Lavagem do Bonfim: Encontro de credos e respeito entre candomblé e catolicismo
O que começou como um gesto quotidiano de lavagem das escadarias e do adro da Igreja do Bonfim, na quinta-feira anterior ao domingo em que se celebrava a festa solene no mais tradicional dos templos católicos soteropolitanos tornou-se o ponto alto das homenagens realizadas a Cristo e a Oxalá na capital baiana. O que se observa não somente na Lavagem do Bonfim, mas nos dias comuns quando se vai à famosa basílica, é o convívio harmonioso e respeitoso entre adeptos do catolicismo e das religiões de matriz africana.
Agbá Dó De Ossain, Mão Dó, Iyá do Ilê Axé Ewê, em Salvador, explica de forma muito simples e sábia esta relação de quase três séculos hoje marcada pelo respeito. “De uma religião para outra pode ter diferença de algumas coisas, mas é sempre um ajudando o outro”, diz a religiosa do candomblé. “É naquele termo assim de um ajudar o outro. Como diz o ditado, são ‘farinhas emprestadas’: eu vou para sua casa, faço ajó com meu povo. A lavagem do Bonfim é essa cerimônia das baianas com roupas do axé, que fazem aquele ajó”, diz Mãe Dó, referindo-se ao ato de lavar o adro do templo.
O padre Lázaro Muniz, coordenador da Comissão Arquidiocesana de Ecumenismo e Diálogo Inter-religioso, destaca a presença histórica dos negros e negras que ali atuavam há mais de 270 anos na limpeza da Igreja. “É uma presença histórica e significativa. Os negros e negras trouxeram consigo para o Brasil, para os lugares onde foram escravizados também sua cosmovisão, também sua religião, também seus processos de vida, a sua filosofia e assim foram se desenvolvendo e assim nasce o candomblé e tantas outras coisas”, comentou o sacerdote católico.
Muniz ressalta que a relação, a principio, entre os negros e a Igreja no Brasil de escravização. “[Mas] claro que tínhamos negros cristianizados, negros que tinham conhecido o cristianismo ainda em África e que vieram para cá, assim como havia negros muçulmanos e com outras concepções [religiosas]. Assim nasce a Igreja do Rosário dos Pretos e outras irmandades de negros já cristianizados. Na Lavagem, essa é uma presença de honra, é uma presença grandiosa”, destaca o cônego Lázaro Muniz. Ele destaca: “Os negros colocaram a sua forma de celebrar, de celebrar a fé cristã-católica e também sua ancestralidade, seus orixás”.
Mãe Dó destacou que a A Lavagem do Bonfim é uma tradição que ela acompanha desde criança. “Eu tenho 74 anos, já encontrei a festa assim e é mantida essa tradição: o ato de lavar, muita gente pede para lavar a cabeça com aquela água, para lavar a mão, a cabeça e o juízo”, descreve.
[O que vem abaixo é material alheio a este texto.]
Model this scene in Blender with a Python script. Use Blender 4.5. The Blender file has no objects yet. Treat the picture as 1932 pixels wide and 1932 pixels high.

Diante disso, ela diz que “a intolerância religiosa é uma loucura”. Ela exemplifica que, dentro do candomblé, ha respeito dentro das distintas tradições: “há as tradições Angola, Keto, Nagô, Jeje, mas cada um dentro de sua vida e do seu axé, se respeitando”.
Padre Lázaro Muniz, por sua vez, ressalta que o cristianismo é de raiz também africana. “Encontramos o cristianismo na Etiópia, encontramos o cristianismo na África já bem enraizado, bem presente desde as suas origens, segundo vários historiadores. A prática cristã-católica não chegou em África agora, nem chegou com a colonização”, diz o padre. Na África, há por exemplo, os ritos copta (no Egito) e etíope que, tanto nas vertentes católicas ou ortodoxas, são bimilenares como o catolicismo romano.
O sacerdote católico diz que a Igreja Católica no Brasil assume essas características da ancestralidade africana, assim como muitos terreiros têm a prática de abrigar imagens de santos católicos. “O catolicismo vivido entre nós talvez absorba assim mais a questão popular, o modo de celebrar a alegria, as quermesses, que eram também fruto da colonização portuguesa, o colorido. Coisas que estão dentro dessa forma africana de celebrar, de cantar, de louvar, de bendizer, de dançar”, observou Lázaro Muniz. “Isso é uma marca muito expressiva e com certeza isso influencia o catolicismo que vinha mais romanizado”, comentou o sacerdote católico.